── Supplied material ──

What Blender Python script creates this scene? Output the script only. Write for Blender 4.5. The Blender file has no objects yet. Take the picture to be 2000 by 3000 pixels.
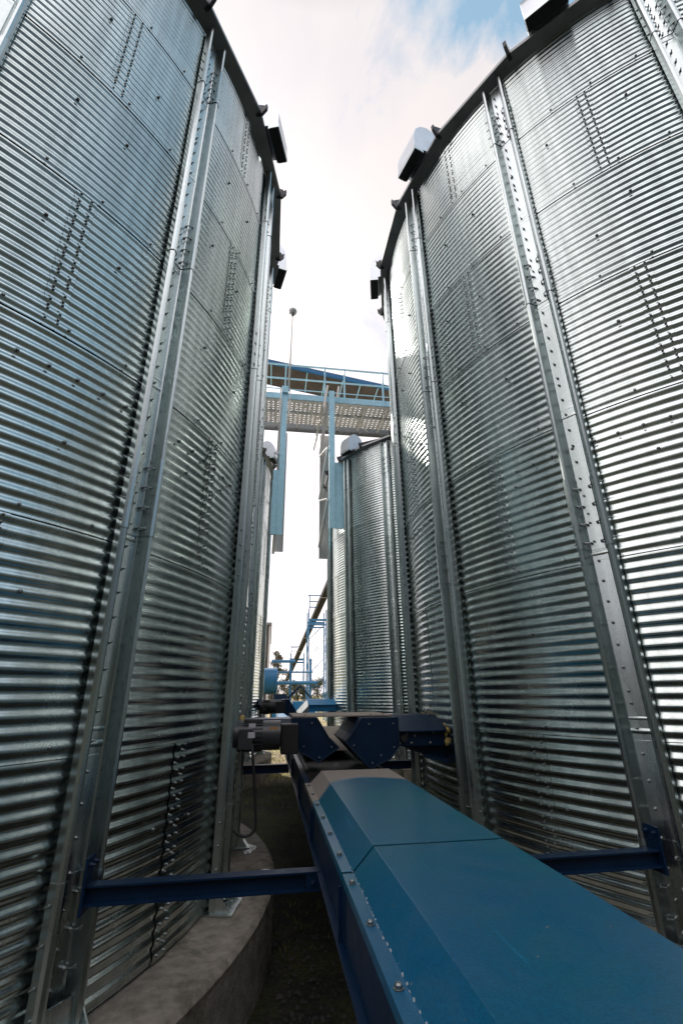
import bpy, math, random
from mathutils import Matrix, Vector
random.seed(7)
R_ = math.radians
sc = bpy.context.scene
COL = sc.collection
pi = math.pi

# ------------------------------------------------------------------ camera
cam = bpy.data.cameras.new('camera'); co = bpy.data.objects.new('camera', cam); COL.objects.link(co)
cam.sensor_fit = 'VERTICAL'; cam.sensor_height = 36; cam.sensor_width = 24; cam.lens = 16.05
cam.clip_start = 0.02; cam.clip_end = 3000
# rows are world axes; columns: right, up, back
co.matrix_world = Matrix(((0.98921, -0.0448, -0.13951, 0), (-0.14617, -0.36837, -0.91812, 0), (-0.01026, 0.9286, -0.37094, 0), (0, 0, 0, 1)))
sc.camera = co
sc.render.resolution_x = 682; sc.render.resolution_y = 1024

# ------------------------------------------------------------------ light
SUN_AZ = -25.0     # degrees, left of the corridor direction (+Y)
SUN_EL = 37.0
sc.view_settings.view_transform = 'Standard'; sc.view_settings.look = 'None'
sc.view_settings.exposure = 0.12; sc.view_settings.gamma = 1.0
sdir = Vector((math.sin(R_(SUN_AZ)) * math.cos(R_(SUN_EL)), math.cos(R_(SUN_AZ)) * math.cos(R_(SUN_EL)), math.sin(R_(SUN_EL))))
w = bpy.data.worlds.new("World"); sc.world = w; w.use_nodes = True
nt = w.node_tree; N = nt.nodes; L = nt.links; N.clear()
out = N.new('ShaderNodeOutputWorld'); bg = N.new('ShaderNodeBackground'); bg.inputs[1].default_value = 0.10
sky = N.new('ShaderNodeTexSky'); sky.sky_type = 'NISHITA'; sky.sun_disc = False
sky.sun_elevation = R_(SUN_EL); sky.sun_rotation = R_(SUN_AZ); sky.air_density = 1.0; sky.dust_density = 1.0
tc = N.new('ShaderNodeTexCoord'); mp = N.new('ShaderNodeMapping'); mp.inputs['Scale'].default_value = (1.6, 0.55, 1.6)
mp.inputs['Rotation'].default_value = (0.3, 0.2, 0.5)
L.new(tc.outputs['Generated'], mp.inputs[0])
nz = N.new('ShaderNodeTexNoise'); nz.inputs['Scale'].default_value = 4.2; nz.inputs['Detail'].default_value = 9; nz.inputs['Roughness'].default_value = 0.62
nz.inputs['Distortion'].default_value = 0.6
L.new(mp.outputs[0], nz.inputs['Vector'])
def dotn(v):
    n = N.new('ShaderNodeVectorMath'); n.operation = 'DOT_PRODUCT'; n.inputs[1].default_value = v; L.new(tc.outputs['Generated'], n.inputs[0]); return n.outputs['Value']
def wm(op, a, b, clamp=False):
    n = N.new('ShaderNodeMath'); n.operation = op; n.use_clamp = clamp
    for i, q in enumerate((a, b)):
        if isinstance(q, (int, float)): n.inputs[i].default_value = q
        else: L.new(q, n.inputs[i])
    return n.outputs[0]
el0 = dotn((0, 0, 1))
# a break in the clouds high on the right
gap = wm('MULTIPLY', wm('SUBTRACT', dotn((0.36, 0.0, 0.933)), 0.915), 13.0, True)
gap2 = wm('MULTIPLY', wm('SUBTRACT', dotn((0.72, -0.35, 0.60)), 0.75), 1.3, True)
gap = wm('MAXIMUM', gap, gap2)
cl = wm('ADD', nz.outputs['Fac'], wm('ADD', wm('MULTIPLY', gap, -0.70), wm('MULTIPLY', wm('MAXIMUM', wm('SUBTRACT', el0, 0.80), 0.0), -0.45)))
cr = N.new('ShaderNodeValToRGB'); cr.color_ramp.elements[0].position = 0.16; cr.color_ramp.elements[1].position = 0.40
L.new(cl, cr.inputs[0])
cc = N.new('ShaderNodeMixRGB'); cc.inputs[1].default_value = (7.5, 7.0, 7.7, 1); cc.inputs[2].default_value = (8.6, 8.05, 7.95, 1)
glow = wm('POWER', wm('MAXIMUM', dotn(tuple(sdir)), 0.0), 14.0)
cb = N.new('ShaderNodeMixRGB'); cb.blend_type = 'ADD'; cb.inputs[2].default_value = (9, 8.6, 8.0, 1)
# cloud is brighter toward the horizon ahead, and added brightness in the unseen sides and back lights the walls
hz = wm('MULTIPLY', wm('SUBTRACT', 0.86, dotn((0, 0, 1))), 1.3, True)
sd = wm('MULTIPLY', wm('SUBTRACT', 0.20, dotn((0, 1, 0))), 3.0, True)
br = wm('ADD', 1.0, wm('ADD', wm('MULTIPLY', hz, 0.5), wm('MULTIPLY', sd, 1.45)))
cs = N.new('ShaderNodeVectorMath'); cs.operation = 'SCALE'; L.new(cc.outputs[0], cs.inputs[0]); L.new(br, cs.inputs['Scale'])
L.new(glow, cb.inputs[0]); L.new(cs.outputs[0], cb.inputs[1])
nz2 = N.new('ShaderNodeTexNoise'); nz2.inputs['Scale'].default_value = 2.1; nz2.inputs['Detail'].default_value = 5; L.new(mp.outputs[0], nz2.inputs['Vector'])
rr2 = N.new('ShaderNodeMapRange'); rr2.inputs[1].default_value = 0.38; rr2.inputs[2].default_value = 0.58; L.new(nz2.outputs['Fac'], rr2.inputs[0]); L.new(rr2.outputs[0], cc.inputs[0])
# added darkness low in the unseen sky behind, fading upward, dims wall reflections
el = dotn((0, 0, 1))
back = wm('MULTIPLY', wm('ADD', dotn((0.38, -0.925, 0.0)), 0.22), 1.5, True)
low = wm('SUBTRACT', 1.0, wm('MULTIPLY', wm('SUBTRACT', el, 0.43), 3.0, True))
dk = wm('MULTIPLY', back, low)
dkm = N.new('ShaderNodeMixRGB'); dkm.inputs[2].default_value = (0.5, 0.72, 0.9, 1); L.new(wm('MULTIPLY', dk, 0.99), dkm.inputs[0]); L.new(cb.outputs[0], dkm.inputs[1])
mx = N.new('ShaderNodeMixRGB')
bl = N.new('ShaderNodeMixRGB'); bl.blend_type = 'ADD'; bl.inputs[0].default_value = 1; bl.inputs[2].default_value = (2.0, 3.3, 3.9, 1)
L.new(sky.outputs[0], bl.inputs[1])
L.new(cr.outputs[0], mx.inputs[0]); L.new(bl.outputs[0], mx.inputs[1]); L.new(dkm.outputs[0], mx.inputs[2])
zn = wm('SUBTRACT', 1.0, wm('MULTIPLY', wm('MULTIPLY', wm('SUBTRACT', el0, 0.935), 16.0, True), 0.72))  # added dimming of the sky overhead, darkens the lower walls
zs = N.new('ShaderNodeVectorMath'); zs.operation = 'SCALE'; L.new(mx.outputs[0], zs.inputs[0]); L.new(zn, zs.inputs['Scale'])
L.new(zs.outputs[0], bg.inputs[0]); L.new(bg.outputs[0], out.inputs[0])
sun = bpy.data.lights.new('sun', 'SUN'); sun.energy = 4.2; sun.angle = R_(0.6); sun.color = (1.0, 0.95, 0.87)
so = bpy.data.objects.new('sun', sun); COL.objects.link(so)
so.rotation_euler = sdir.to_track_quat('Z', 'Y').to_euler()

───

# Exercise goal:
Set down the complete material exactly, but do not include the images.

# Result for this exercise:
What Blender Python script creates this scene? Output the script only. Write for Blender 4.5. The Blender file has no objects yet. Take the picture to be 2000 by 3000 pixels.
import bpy, math, random
from mathutils import Matrix, Vector
random.seed(7)
R_ = math.radians
sc = bpy.context.scene
COL = sc.collection
pi = math.pi

# ------------------------------------------------------------------ camera
cam = bpy.data.cameras.new('camera'); co = bpy.data.objects.new('camera', cam); COL.objects.link(co)
cam.sensor_fit = 'VERTICAL'; cam.sensor_height = 36; cam.sensor_width = 24; cam.lens = 16.05
cam.clip_start = 0.02; cam.clip_end = 3000
# rows are world axes; columns: right, up, back
co.matrix_world = Matrix(((0.98921, -0.0448, -0.13951, 0), (-0.14617, -0.36837, -0.91812, 0), (-0.01026, 0.9286, -0.37094, 0), (0, 0, 0, 1)))
sc.camera = co
sc.render.resolution_x = 682; sc.render.resolution_y = 1024

# ------------------------------------------------------------------ light
SUN_AZ = -25.0     # degrees, left of the corridor direction (+Y)
SUN_EL = 37.0
sc.view_settings.view_transform = 'Standard'; sc.view_settings.look = 'None'
sc.view_settings.exposure = 0.12; sc.view_settings.gamma = 1.0
sdir = Vector((math.sin(R_(SUN_AZ)) * math.cos(R_(SUN_EL)), math.cos(R_(SUN_AZ)) * math.cos(R_(SUN_EL)), math.sin(R_(SUN_EL))))
w = bpy.data.worlds.new("World"); sc.world = w; w.use_nodes = True
nt = w.node_tree; N = nt.nodes; L = nt.links; N.clear()
out = N.new('ShaderNodeOutputWorld'); bg = N.new('ShaderNodeBackground'); bg.inputs[1].default_value = 0.10
sky = N.new('ShaderNodeTexSky'); sky.sky_type = 'NISHITA'; sky.sun_disc = False
sky.sun_elevation = R_(SUN_EL); sky.sun_rotation = R_(SUN_AZ); sky.air_density = 1.0; sky.dust_density = 1.0
tc = N.new('ShaderNodeTexCoord'); mp = N.new('ShaderNodeMapping'); mp.inputs['Scale'].default_value = (1.6, 0.55, 1.6)
mp.inputs['Rotation'].default_value = (0.3, 0.2, 0.5)
L.new(tc.outputs['Generated'], mp.inputs[0])
nz = N.new('ShaderNodeTexNoise'); nz.inputs['Scale'].default_value = 4.2; nz.inputs['Detail'].default_value = 9; nz.inputs['Roughness'].default_value = 0.62
nz.inputs['Distortion'].default_value = 0.6
L.new(mp.outputs[0], nz.inputs['Vector'])
def dotn(v):
    n = N.new('ShaderNodeVectorMath'); n.operation = 'DOT_PRODUCT'; n.inputs[1].default_value = v; L.new(tc.outputs['Generated'], n.inputs[0]); return n.outputs['Value']
def wm(op, a, b, clamp=False):
    n = N.new('ShaderNodeMath'); n.operation = op; n.use_clamp = clamp
    for i, q in enumerate((a, b)):
        if isinstance(q, (int, float)): n.inputs[i].default_value = q
        else: L.new(q, n.inputs[i])
    return n.outputs[0]
el0 = dotn((0, 0, 1))
# a break in the clouds high on the right
gap = wm('MULTIPLY', wm('SUBTRACT', dotn((0.36, 0.0, 0.933)), 0.915), 13.0, True)
gap2 = wm('MULTIPLY', wm('SUBTRACT', dotn((0.72, -0.35, 0.60)), 0.75), 1.3, True)
gap = wm('MAXIMUM', gap, gap2)
cl = wm('ADD', nz.outputs['Fac'], wm('ADD', wm('MULTIPLY', gap, -0.70), wm('MULTIPLY', wm('MAXIMUM', wm('SUBTRACT', el0, 0.80), 0.0), -0.45)))
cr = N.new('ShaderNodeValToRGB'); cr.color_ramp.elements[0].position = 0.16; cr.color_ramp.elements[1].position = 0.40
L.new(cl, cr.inputs[0])
cc = N.new('ShaderNodeMixRGB'); cc.inputs[1].default_value = (7.5, 7.0, 7.7, 1); cc.inputs[2].default_value = (8.6, 8.05, 7.95, 1)
glow = wm('POWER', wm('MAXIMUM', dotn(tuple(sdir)), 0.0), 14.0)
cb = N.new('ShaderNodeMixRGB'); cb.blend_type = 'ADD'; cb.inputs[2].default_value = (9, 8.6, 8.0, 1)
# cloud is brighter toward the horizon ahead, and added brightness in the unseen sides and back lights the walls
hz = wm('MULTIPLY', wm('SUBTRACT', 0.86, dotn((0, 0, 1))), 1.3, True)
sd = wm('MULTIPLY', wm('SUBTRACT', 0.20, dotn((0, 1, 0))), 3.0, True)
br = wm('ADD', 1.0, wm('ADD', wm('MULTIPLY', hz, 0.5), wm('MULTIPLY', sd, 1.45)))
cs = N.new('ShaderNodeVectorMath'); cs.operation = 'SCALE'; L.new(cc.outputs[0], cs.inputs[0]); L.new(br, cs.inputs['Scale'])
L.new(glow, cb.inputs[0]); L.new(cs.outputs[0], cb.inputs[1])
nz2 = N.new('ShaderNodeTexNoise'); nz2.inputs['Scale'].default_value = 2.1; nz2.inputs['Detail'].default_value = 5; L.new(mp.outputs[0], nz2.inputs['Vector'])
rr2 = N.new('ShaderNodeMapRange'); rr2.inputs[1].default_value = 0.38; rr2.inputs[2].default_value = 0.58; L.new(nz2.outputs['Fac'], rr2.inputs[0]); L.new(rr2.outputs[0], cc.inputs[0])
# added darkness low in the unseen sky behind, fading upward, dims wall reflections
el = dotn((0, 0, 1))
back = wm('MULTIPLY', wm('ADD', dotn((0.38, -0.925, 0.0)), 0.22), 1.5, True)
low = wm('SUBTRACT', 1.0, wm('MULTIPLY', wm('SUBTRACT', el, 0.43), 3.0, True))
dk = wm('MULTIPLY', back, low)
dkm = N.new('ShaderNodeMixRGB'); dkm.inputs[2].default_value = (0.5, 0.72, 0.9, 1); L.new(wm('MULTIPLY', dk, 0.99), dkm.inputs[0]); L.new(cb.outputs[0], dkm.inputs[1])
mx = N.new('ShaderNodeMixRGB')
bl = N.new('ShaderNodeMixRGB'); bl.blend_type = 'ADD'; bl.inputs[0].default_value = 1; bl.inputs[2].default_value = (2.0, 3.3, 3.9, 1)
L.new(sky.outputs[0], bl.inputs[1])
L.new(cr.outputs[0], mx.inputs[0]); L.new(bl.outputs[0], mx.inputs[1]); L.new(dkm.outputs[0], mx.inputs[2])
zn = wm('SUBTRACT', 1.0, wm('MULTIPLY', wm('MULTIPLY', wm('SUBTRACT', el0, 0.935), 16.0, True), 0.72))  # added dimming of the sky overhead, darkens the lower walls
zs = N.new('ShaderNodeVectorMath'); zs.operation = 'SCALE'; L.new(mx.outputs[0], zs.inputs[0]); L.new(zn, zs.inputs['Scale'])
L.new(zs.outputs[0], bg.inputs[0]); L.new(bg.outputs[0], out.inputs[0])
sun = bpy.data.lights.new('sun', 'SUN'); sun.energy = 4.2; sun.angle = R_(0.6); sun.color = (1.0, 0.95, 0.87)
so = bpy.data.objects.new('sun', sun); COL.objects.link(so)
so.rotation_euler = sdir.to_track_quat('Z', 'Y').to_euler()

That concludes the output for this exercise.